#### [Exercise input]
[start]

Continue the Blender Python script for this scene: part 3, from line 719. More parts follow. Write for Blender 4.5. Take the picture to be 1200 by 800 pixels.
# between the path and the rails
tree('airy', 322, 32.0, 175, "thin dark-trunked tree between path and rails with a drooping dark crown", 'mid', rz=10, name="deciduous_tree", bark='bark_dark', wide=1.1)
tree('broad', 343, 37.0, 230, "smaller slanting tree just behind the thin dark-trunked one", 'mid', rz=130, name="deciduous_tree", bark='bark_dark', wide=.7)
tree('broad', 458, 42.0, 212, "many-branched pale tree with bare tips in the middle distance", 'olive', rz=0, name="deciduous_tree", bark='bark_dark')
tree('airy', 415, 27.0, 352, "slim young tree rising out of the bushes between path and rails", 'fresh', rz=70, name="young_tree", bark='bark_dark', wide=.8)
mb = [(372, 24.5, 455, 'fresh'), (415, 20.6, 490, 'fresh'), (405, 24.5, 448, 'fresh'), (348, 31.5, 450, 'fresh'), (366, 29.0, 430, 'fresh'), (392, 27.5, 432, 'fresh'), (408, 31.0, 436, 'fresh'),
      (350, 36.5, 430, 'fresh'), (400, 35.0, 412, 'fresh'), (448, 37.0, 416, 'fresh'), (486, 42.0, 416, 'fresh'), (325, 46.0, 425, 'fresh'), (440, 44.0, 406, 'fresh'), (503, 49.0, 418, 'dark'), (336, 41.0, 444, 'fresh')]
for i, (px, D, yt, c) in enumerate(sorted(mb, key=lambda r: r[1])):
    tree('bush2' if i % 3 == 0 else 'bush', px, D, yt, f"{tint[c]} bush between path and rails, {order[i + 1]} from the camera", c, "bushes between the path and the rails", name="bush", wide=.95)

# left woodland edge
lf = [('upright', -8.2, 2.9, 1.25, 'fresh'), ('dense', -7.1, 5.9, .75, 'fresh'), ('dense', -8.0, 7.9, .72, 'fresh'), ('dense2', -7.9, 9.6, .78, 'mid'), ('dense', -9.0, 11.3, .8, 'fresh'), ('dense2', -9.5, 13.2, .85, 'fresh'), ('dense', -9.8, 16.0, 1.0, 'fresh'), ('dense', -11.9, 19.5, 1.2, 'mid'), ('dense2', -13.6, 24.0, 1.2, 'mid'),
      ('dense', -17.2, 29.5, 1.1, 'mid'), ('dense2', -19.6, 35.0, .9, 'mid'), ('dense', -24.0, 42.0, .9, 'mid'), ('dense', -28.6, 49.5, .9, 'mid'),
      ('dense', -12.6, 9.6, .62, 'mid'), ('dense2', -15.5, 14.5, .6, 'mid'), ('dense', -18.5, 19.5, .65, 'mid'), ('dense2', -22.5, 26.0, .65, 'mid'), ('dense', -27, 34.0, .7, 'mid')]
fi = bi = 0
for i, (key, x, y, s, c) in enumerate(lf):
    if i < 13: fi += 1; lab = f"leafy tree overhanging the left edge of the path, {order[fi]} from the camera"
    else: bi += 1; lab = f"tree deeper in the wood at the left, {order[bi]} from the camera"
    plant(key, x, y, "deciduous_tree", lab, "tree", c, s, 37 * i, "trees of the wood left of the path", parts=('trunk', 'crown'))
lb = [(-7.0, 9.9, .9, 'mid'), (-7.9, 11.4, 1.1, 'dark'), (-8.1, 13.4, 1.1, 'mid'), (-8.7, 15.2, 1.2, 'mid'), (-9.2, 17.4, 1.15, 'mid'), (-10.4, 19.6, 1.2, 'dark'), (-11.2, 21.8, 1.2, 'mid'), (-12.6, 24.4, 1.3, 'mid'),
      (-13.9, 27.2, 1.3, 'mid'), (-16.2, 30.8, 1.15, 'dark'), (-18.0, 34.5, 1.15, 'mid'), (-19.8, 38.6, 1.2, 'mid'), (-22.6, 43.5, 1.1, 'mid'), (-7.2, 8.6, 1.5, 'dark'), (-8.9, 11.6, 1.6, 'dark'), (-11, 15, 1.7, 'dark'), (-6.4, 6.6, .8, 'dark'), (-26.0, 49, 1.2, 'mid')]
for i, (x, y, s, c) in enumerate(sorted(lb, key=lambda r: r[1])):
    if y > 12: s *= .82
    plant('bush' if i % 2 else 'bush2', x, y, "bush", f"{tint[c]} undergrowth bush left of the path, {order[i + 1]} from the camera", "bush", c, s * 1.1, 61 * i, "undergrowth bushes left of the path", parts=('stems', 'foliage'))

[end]
[start]

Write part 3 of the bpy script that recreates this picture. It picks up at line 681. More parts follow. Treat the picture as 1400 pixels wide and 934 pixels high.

[end]

Go through the listing above and report how many of its lines contain the word "enumerate", with only the number as output.

3